Listed entries:
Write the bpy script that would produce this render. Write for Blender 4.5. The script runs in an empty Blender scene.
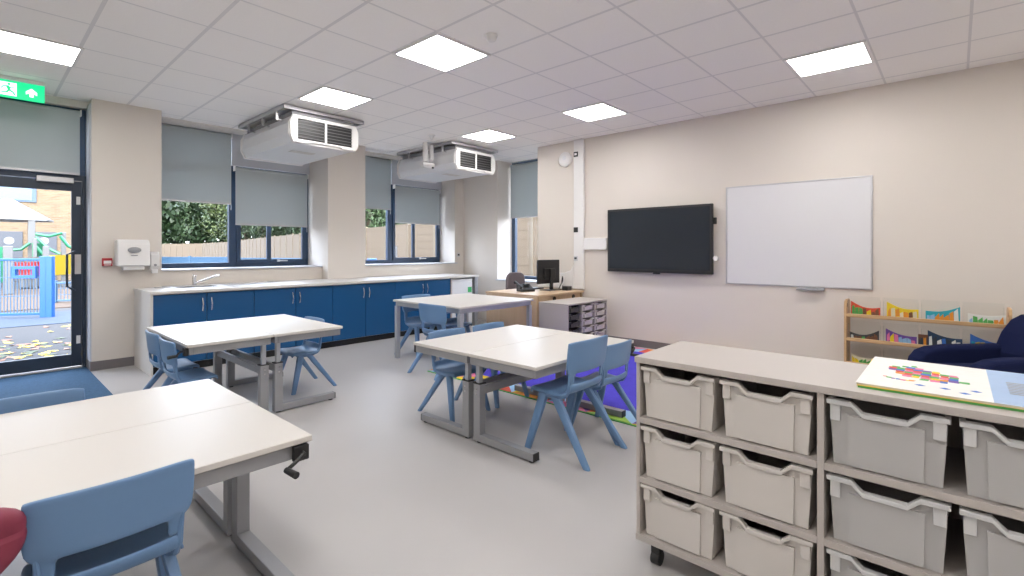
import bpy, math, random
from math import sin, cos, pi, radians
from mathutils import Vector, Matrix
random.seed(7)
sc = bpy.context.scene
COL = sc.collection

# ------------------------------------------------------------------ materials
def new_mat(name):
    m = bpy.data.materials.new(name); m.use_nodes = True
    nt = m.node_tree
    return m, nt, nt.nodes['Principled BSDF']

def mat(name, col, rough=.5, metal=0, spec=.5, noise=0, nscale=30, bump=0, bscale=200, coat=0):
    """principled with a little procedural tone variation and bump"""
    m, nt, b = new_mat(name)
    b.inputs['Base Color'].default_value = (*col, 1)
    b.inputs['Roughness'].default_value = rough
    b.inputs['Metallic'].default_value = metal
    b.inputs['Specular IOR Level'].default_value = spec
    b.inputs['Coat Weight'].default_value = coat
    tc = nt.nodes.new('ShaderNodeTexCoord')
    if noise:
        n = nt.nodes.new('ShaderNodeTexNoise'); n.inputs['Scale'].default_value = nscale
        n.inputs['Detail'].default_value = 4
        nt.links.new(tc.outputs['Object'], n.inputs['Vector'])
        r = nt.nodes.new('ShaderNodeMix'); r.data_type = 'RGBA'
        r.inputs[6].default_value = tuple(max(0, c*(1-noise)) for c in col)+(1,)
        r.inputs[7].default_value = tuple(min(1, c*(1+noise)) for c in col)+(1,)
        nt.links.new(n.outputs['Fac'], r.inputs[0])
        nt.links.new(r.outputs[2], b.inputs['Base Color'])
    if bump:
        n2 = nt.nodes.new('ShaderNodeTexNoise'); n2.inputs['Scale'].default_value = bscale
        nt.links.new(tc.outputs['Object'], n2.inputs['Vector'])
        bp = nt.nodes.new('ShaderNodeBump'); bp.inputs['Strength'].default_value = bump
        bp.inputs['Distance'].default_value = .002
        nt.links.new(n2.outputs['Fac'], bp.inputs['Height'])
        nt.links.new(bp.outputs['Normal'], b.inputs['Normal'])
    return m

def emit(name, col, s):
    m, nt, b = new_mat(name)
    b.inputs['Base Color'].default_value = (*[min(1, c) for c in col], 1)
    b.inputs['Emission Color'].default_value = (*col, 1)
    b.inputs['Emission Strength'].default_value = s
    return m

def wood(name, c1, c2, axis='x', rough=.45, scale=1.0):
    m, nt, b = new_mat(name)
    tc = nt.nodes.new('ShaderNodeTexCoord'); mp = nt.nodes.new('ShaderNodeMapping')
    s = {'x': (1.2, 22, 22), 'y': (22, 1.2, 22), 'z': (22, 22, 1.2)}[axis]
    mp.inputs['Scale'].default_value = tuple(v*scale for v in s)
    n = nt.nodes.new('ShaderNodeTexNoise'); n.inputs['Scale'].default_value = 1.5; n.inputs['Detail'].default_value = 5
    n.inputs['Distortion'].default_value = .6
    r = nt.nodes.new('ShaderNodeMix'); r.data_type = 'RGBA'
    r.inputs[6].default_value = (*c1, 1); r.inputs[7].default_value = (*c2, 1)
    nt.links.new(tc.outputs['Object'], mp.inputs['Vector']); nt.links.new(mp.outputs[0], n.inputs['Vector'])
    nt.links.new(n.outputs['Fac'], r.inputs[0]); nt.links.new(r.outputs[2], b.inputs['Base Color'])
    b.inputs['Roughness'].default_value = rough
    return m

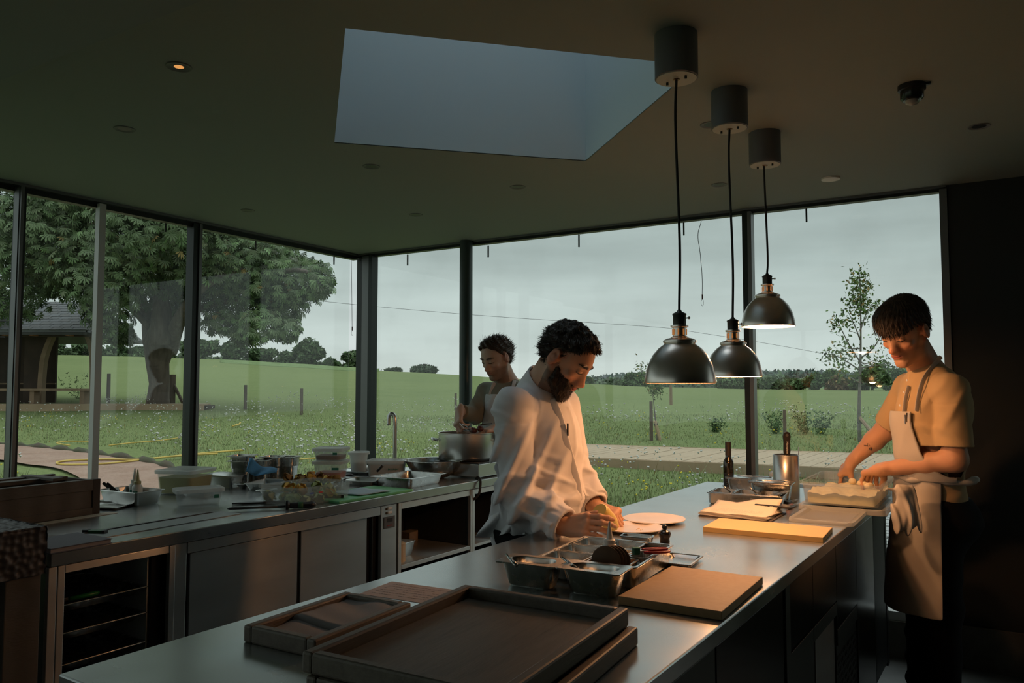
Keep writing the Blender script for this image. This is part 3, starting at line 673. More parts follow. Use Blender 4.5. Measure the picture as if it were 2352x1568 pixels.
mobj('stake', *tube([q(1518,1020), q(1504,966)], .035, 6), mat('new_stake', (.42,.31,.2), .8), s2); mobj('tie', *tube([q(1502,974), q(1510,974)], .03, 8), M_blackm, s2)
# hose
M_hose = mat('yellow_hose', (.55,.38,.08), .55)
def hose(pts, label, r_=.010):
    q = curve([onland(x, y) for x, y in pts], 5); q = [Vector((a.x, a.y, gz(a.x, a.y)+.05)) for a in q]
    tag(mobj('garden_hose', *tube([a-q[0] for a in q], r_, 6), M_hose, loc=q[0], smooth=True), label, 'hose')
hose([(560,1042),(480,1048),(400,1056),(320,1064),(240,1064),(160,1066),(130,1071),(150,1076),(230,1074),(300,1068),(345,1062),(430,1054),(500,1050)], 'yellow hose lying in a long loop over the gravel path', .013)
hose([(410,1012),(370,1018),(300,1024),(250,1030)], 'short run of yellow hose in the grass above the gravel, right')
hose([(215,1021),(160,1020),(130,1024),(160,1030)], 'short bend of yellow hose in the grass above the gravel, left')
hose([(725,1060),(690,1063),(655,1064),(600,1060)], 'yellow hose lying behind the tall steel pans')
hose([(534,984),(548,980),(552,976)], 'yellow hose nozzle end in the flowering grass', .016)
a, b, c = Q(735,690,60), Q(1480,749,62), Q(2052,848,66)
pts = [Q(300,640,58), Q(735,691,60), Q(1100,724,61), Q(1480,749,62), Q(1600,763,63), Q(1860,806,65), Q(2100,858,67), Q(2500,935,70)]
tag(mobj('power_line', *tube([p-pts[0] for p in curve(pts, 6)], .014, 5), M_blackm, loc=pts[0]), 'thin overhead wire crossing the sky above the field', 'wire')
# ------------------------------------------------------------------ meadow grass and flowers
def land_pts(n, u0, u1, v0, v1, seed):
    r_ = np.random.default_rng(seed); D0, D1 = v0, v1
    D = D0*(D1/D0)**r_.random(n); u = r_.uniform(u0, u1, n); L = (u-1176)/F*D
    x = L*rt[0]-D*math.sin(YAW); y = L*rt[1]+D*math.cos(YAW); X = x*ca+y*sa; Y = -x*sa+y*ca
    ok = ((X < XLW-.15) | (Y > YRW+.25)); return x[ok], y[ok]
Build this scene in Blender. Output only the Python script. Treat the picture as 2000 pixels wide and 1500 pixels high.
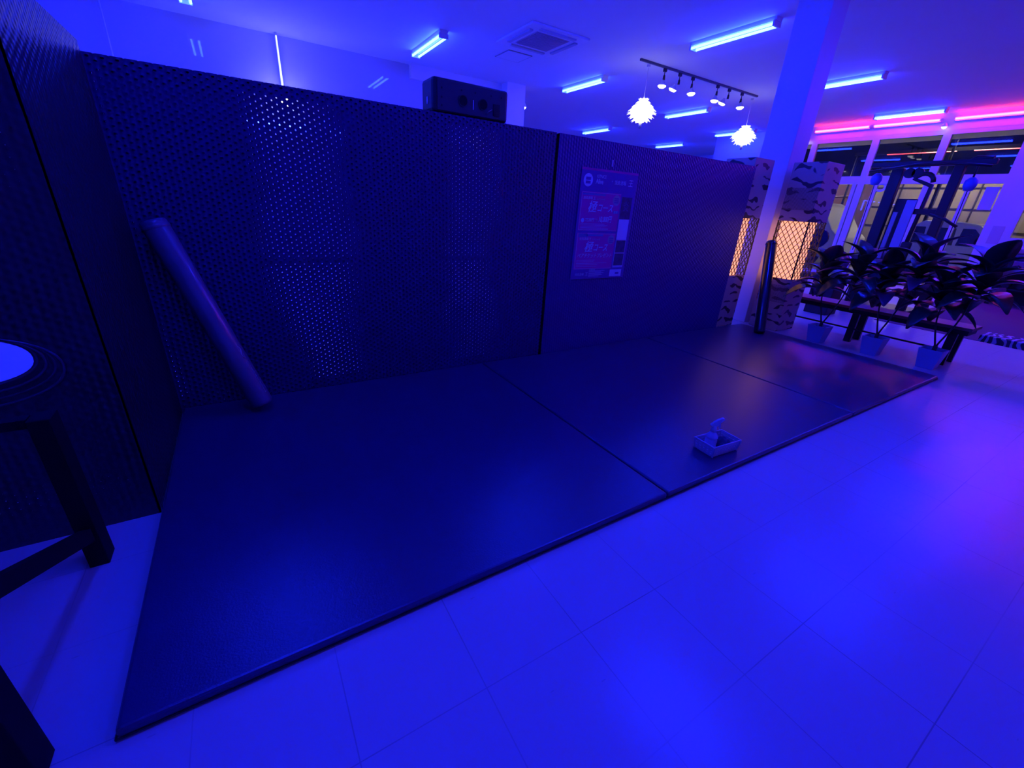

Required work: Find the word "pixels" in the entries, and copy every line it shows up in.

The solution:
Keep writing the Blender script for this image. This is part 3, starting at line 673. More parts follow. Use Blender 4.5. Measure the picture as if it were 2352x1568 pixels.
Build this scene in Blender. Output only the Python script. Treat the picture as 2000 pixels wide and 1500 pixels high.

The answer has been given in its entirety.